Ankara’nın Çubuk ilçesine bağlı Sele Köyü’nde bulunan ve Alevi toplumu için kutsal olan Şah Kalender Veli Türbesi camiye çevrildi. Sadece imamın ezan okuyup namaz kıldığı, Alevilerin katılmadığı öğrenildi. PSAKD Kurucu Başkanı Murtaza Demir, devletin Alevilere ait olan bir ibadet yerini işgal ettiğini belirterek, “Bu ulu Alevi Bektaşi Yolu sahipsiz ve kimsesiz değildir. Tecavüzcü Diyanet İşleri ve diğer ilgililer hakkında dava açıp, türbenin tekrar eski işlevini kazandırmak adına mücadele edeceğiz” dedi.
Alevi toplumu için kutsal olan, cemlerini yapıp ibadetlerini yerine getirdikleri türbeler, asimilasyon politikaları kapsamında gasp edilerek camilere çevriliyor.
Bu durumun son örneği ise Ankara’da yaşandı. Ankara’nın Çubuk ilçesine bağlı Sele Köyü’nde bulunan Şah Kalender Veli Türbesi camiye çevrildi.
Sosyal medya hesabından yaptığı paylaşımla yaşanan durumu eleştiren Pir Sultan Abdal Kültür Derneği (PSAKD) Kurucu Başkanı Murtaza Demir, devletin Alevilere ait olan bir ibadet yerini işgal ettiğini ve Diyanet İşleri Başkanlığı ile diğer ilgililer hakkında dava açacağını duyurdu.
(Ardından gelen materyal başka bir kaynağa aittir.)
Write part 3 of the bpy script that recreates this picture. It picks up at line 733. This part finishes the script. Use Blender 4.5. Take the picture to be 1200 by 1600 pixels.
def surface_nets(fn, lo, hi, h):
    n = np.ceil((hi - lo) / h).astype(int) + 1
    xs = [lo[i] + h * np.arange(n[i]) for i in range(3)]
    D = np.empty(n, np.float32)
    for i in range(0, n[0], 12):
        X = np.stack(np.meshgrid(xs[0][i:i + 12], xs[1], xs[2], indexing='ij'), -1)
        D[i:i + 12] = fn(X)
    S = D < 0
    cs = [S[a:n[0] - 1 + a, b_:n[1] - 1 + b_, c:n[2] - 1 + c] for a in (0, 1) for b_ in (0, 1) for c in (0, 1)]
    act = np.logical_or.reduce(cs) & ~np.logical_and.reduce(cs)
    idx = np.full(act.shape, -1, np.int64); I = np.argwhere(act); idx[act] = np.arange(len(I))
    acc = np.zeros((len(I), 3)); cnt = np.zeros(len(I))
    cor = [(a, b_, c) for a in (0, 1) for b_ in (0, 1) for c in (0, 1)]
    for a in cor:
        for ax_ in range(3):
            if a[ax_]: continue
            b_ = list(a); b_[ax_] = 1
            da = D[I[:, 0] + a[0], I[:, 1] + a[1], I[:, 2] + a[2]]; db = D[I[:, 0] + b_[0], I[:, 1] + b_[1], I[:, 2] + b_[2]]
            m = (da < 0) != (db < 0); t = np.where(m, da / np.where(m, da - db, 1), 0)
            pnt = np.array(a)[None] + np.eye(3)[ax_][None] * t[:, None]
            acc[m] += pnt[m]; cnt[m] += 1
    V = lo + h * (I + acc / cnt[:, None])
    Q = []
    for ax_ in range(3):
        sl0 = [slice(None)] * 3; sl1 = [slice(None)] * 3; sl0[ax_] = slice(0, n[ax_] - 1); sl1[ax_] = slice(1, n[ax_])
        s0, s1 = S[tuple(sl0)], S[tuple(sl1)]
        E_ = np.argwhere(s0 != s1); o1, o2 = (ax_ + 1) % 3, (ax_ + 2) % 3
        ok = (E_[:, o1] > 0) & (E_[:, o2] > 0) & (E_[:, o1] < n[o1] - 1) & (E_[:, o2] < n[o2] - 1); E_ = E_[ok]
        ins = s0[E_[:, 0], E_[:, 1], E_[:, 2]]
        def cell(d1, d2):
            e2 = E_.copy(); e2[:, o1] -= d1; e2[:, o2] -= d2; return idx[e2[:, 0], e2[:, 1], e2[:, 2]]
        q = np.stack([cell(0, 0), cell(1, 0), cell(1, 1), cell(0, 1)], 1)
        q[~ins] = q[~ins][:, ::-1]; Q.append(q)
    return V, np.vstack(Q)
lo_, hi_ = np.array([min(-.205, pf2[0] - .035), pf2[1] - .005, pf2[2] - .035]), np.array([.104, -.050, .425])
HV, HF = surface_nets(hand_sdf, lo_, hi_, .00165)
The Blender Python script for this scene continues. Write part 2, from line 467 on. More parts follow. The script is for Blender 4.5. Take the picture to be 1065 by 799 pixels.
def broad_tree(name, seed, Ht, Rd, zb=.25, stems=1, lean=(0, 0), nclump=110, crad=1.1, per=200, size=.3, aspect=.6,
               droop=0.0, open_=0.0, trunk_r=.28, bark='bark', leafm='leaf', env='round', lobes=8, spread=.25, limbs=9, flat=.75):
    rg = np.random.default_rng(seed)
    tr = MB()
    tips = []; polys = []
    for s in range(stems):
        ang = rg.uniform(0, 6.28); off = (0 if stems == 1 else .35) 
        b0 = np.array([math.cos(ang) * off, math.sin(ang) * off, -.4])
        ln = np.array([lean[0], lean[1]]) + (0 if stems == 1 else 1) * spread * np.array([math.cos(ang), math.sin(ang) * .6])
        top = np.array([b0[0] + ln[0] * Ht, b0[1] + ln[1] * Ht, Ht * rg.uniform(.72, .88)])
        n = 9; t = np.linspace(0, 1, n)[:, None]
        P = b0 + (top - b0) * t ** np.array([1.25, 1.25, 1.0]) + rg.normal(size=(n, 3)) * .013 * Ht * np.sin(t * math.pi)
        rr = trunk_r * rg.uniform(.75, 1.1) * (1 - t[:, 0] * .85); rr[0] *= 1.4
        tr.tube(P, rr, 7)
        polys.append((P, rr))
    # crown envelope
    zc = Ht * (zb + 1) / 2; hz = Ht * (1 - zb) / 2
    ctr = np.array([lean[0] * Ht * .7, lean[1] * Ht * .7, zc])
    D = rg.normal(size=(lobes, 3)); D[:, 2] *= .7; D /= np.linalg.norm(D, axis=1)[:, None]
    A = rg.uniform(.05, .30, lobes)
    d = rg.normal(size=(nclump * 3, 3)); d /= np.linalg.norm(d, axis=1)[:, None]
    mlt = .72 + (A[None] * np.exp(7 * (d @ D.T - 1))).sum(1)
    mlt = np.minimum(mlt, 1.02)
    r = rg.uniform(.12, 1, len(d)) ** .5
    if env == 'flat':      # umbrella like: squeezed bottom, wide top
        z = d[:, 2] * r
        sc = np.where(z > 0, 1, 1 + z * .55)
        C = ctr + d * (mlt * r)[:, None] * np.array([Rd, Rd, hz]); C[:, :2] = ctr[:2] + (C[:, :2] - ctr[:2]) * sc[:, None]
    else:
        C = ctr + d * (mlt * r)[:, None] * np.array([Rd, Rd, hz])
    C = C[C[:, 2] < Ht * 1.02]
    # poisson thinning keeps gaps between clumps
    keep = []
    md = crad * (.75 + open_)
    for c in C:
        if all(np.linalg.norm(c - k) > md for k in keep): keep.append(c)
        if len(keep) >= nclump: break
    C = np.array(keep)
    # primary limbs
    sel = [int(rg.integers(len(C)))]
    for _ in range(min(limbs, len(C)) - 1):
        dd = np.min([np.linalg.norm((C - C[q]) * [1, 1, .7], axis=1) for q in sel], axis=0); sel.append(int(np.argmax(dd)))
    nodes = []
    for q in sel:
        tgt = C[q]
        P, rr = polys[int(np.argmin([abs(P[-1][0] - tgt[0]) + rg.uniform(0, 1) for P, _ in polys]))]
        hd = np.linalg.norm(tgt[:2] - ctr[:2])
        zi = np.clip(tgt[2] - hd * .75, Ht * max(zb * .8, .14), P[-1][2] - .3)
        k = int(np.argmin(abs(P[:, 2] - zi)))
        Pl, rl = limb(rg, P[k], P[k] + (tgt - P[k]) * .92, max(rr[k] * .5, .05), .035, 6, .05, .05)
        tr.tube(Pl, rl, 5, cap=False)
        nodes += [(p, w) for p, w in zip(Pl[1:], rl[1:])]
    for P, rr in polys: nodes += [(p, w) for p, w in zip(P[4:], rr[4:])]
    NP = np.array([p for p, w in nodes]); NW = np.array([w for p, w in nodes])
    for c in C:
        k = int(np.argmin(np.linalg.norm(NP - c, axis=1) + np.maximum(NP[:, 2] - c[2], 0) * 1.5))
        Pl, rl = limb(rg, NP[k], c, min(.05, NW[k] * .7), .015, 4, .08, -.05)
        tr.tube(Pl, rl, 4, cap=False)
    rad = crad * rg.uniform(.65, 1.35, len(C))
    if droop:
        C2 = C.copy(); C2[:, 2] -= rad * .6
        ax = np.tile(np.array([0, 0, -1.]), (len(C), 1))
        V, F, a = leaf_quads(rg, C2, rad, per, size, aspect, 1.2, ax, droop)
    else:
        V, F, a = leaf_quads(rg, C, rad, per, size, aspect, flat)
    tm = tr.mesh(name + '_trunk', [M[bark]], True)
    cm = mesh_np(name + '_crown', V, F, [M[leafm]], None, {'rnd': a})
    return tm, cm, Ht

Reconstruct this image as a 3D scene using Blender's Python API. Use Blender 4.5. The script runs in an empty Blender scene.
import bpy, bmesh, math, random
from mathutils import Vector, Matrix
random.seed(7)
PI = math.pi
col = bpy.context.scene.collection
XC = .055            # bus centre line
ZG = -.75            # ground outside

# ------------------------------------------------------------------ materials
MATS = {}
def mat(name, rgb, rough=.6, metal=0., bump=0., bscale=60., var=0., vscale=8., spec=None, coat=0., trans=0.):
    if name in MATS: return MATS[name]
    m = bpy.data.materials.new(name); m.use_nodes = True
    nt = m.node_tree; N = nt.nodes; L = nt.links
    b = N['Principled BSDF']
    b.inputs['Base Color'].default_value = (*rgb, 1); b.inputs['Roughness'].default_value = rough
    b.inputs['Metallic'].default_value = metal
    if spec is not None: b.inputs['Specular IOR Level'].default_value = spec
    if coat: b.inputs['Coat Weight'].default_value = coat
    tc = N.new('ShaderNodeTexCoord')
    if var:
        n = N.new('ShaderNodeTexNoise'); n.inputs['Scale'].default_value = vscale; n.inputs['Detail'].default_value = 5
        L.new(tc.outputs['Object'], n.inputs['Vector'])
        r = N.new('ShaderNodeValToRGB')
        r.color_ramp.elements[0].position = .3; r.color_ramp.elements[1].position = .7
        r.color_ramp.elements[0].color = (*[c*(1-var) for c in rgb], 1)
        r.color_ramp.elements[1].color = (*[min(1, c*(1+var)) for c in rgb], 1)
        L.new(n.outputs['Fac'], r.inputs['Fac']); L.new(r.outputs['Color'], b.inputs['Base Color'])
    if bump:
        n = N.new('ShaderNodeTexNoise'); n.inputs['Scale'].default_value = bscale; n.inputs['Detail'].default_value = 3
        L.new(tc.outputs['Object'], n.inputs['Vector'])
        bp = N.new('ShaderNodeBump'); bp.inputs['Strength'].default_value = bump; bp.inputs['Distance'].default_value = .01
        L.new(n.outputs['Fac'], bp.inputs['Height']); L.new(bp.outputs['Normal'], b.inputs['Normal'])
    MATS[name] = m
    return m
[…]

ALEVİ BEKTAŞİ İNANCINA GÖRE İBADET EDİLEN TÜRBEDE ARTIK EZAN OKUNUP, NAMAZ KILINIYOR
‘Şah Kalender Veli Türbesi’ni de camiye çevirdiler!’ diyen Demir, sosyal medya hesabından yaptığı paylaşımda şunları dile getirdi:
“Vergilerimizi kendi inançları adına kullanmakla ve çocuklarımıza devlet zoruyla din dersi vermekle kalmıyor, devletin gücünü de yanlarına alıp, köylerimize kadar geliyorlar. Diyanet eliyle türbe, dergah, zaviye gibi inanç merkezlerimizi gasp ediyorlar. Amiyane deyimle ‘çöküyorlar’. Bunlardan biri de Ankara’nın Çubuk İlçesine bağlı Sele Köyü’nde bulunan Şah Kalender Veli Türbesi’dir.
M.S 1646 yılına ait Mühimme Defterleri’nde kaydı çıkan ve yüzyıllarca Alevi Bektaşi inancına göre itikad ve ibadet edilen türbede artık ezan okunup, namaz kılınıyor. Bu ulu Alevi Bektaşi Yolu sahipsiz ve kimsesiz değildir. Tecavüzcü Diyanet İşleri ve diğer ilgililer hakkında dava açıp, türbenin tekrar eski işlevini kazandırmak adına mücadele edeceğimizi, dostlarımızın bilgisine sunarız.”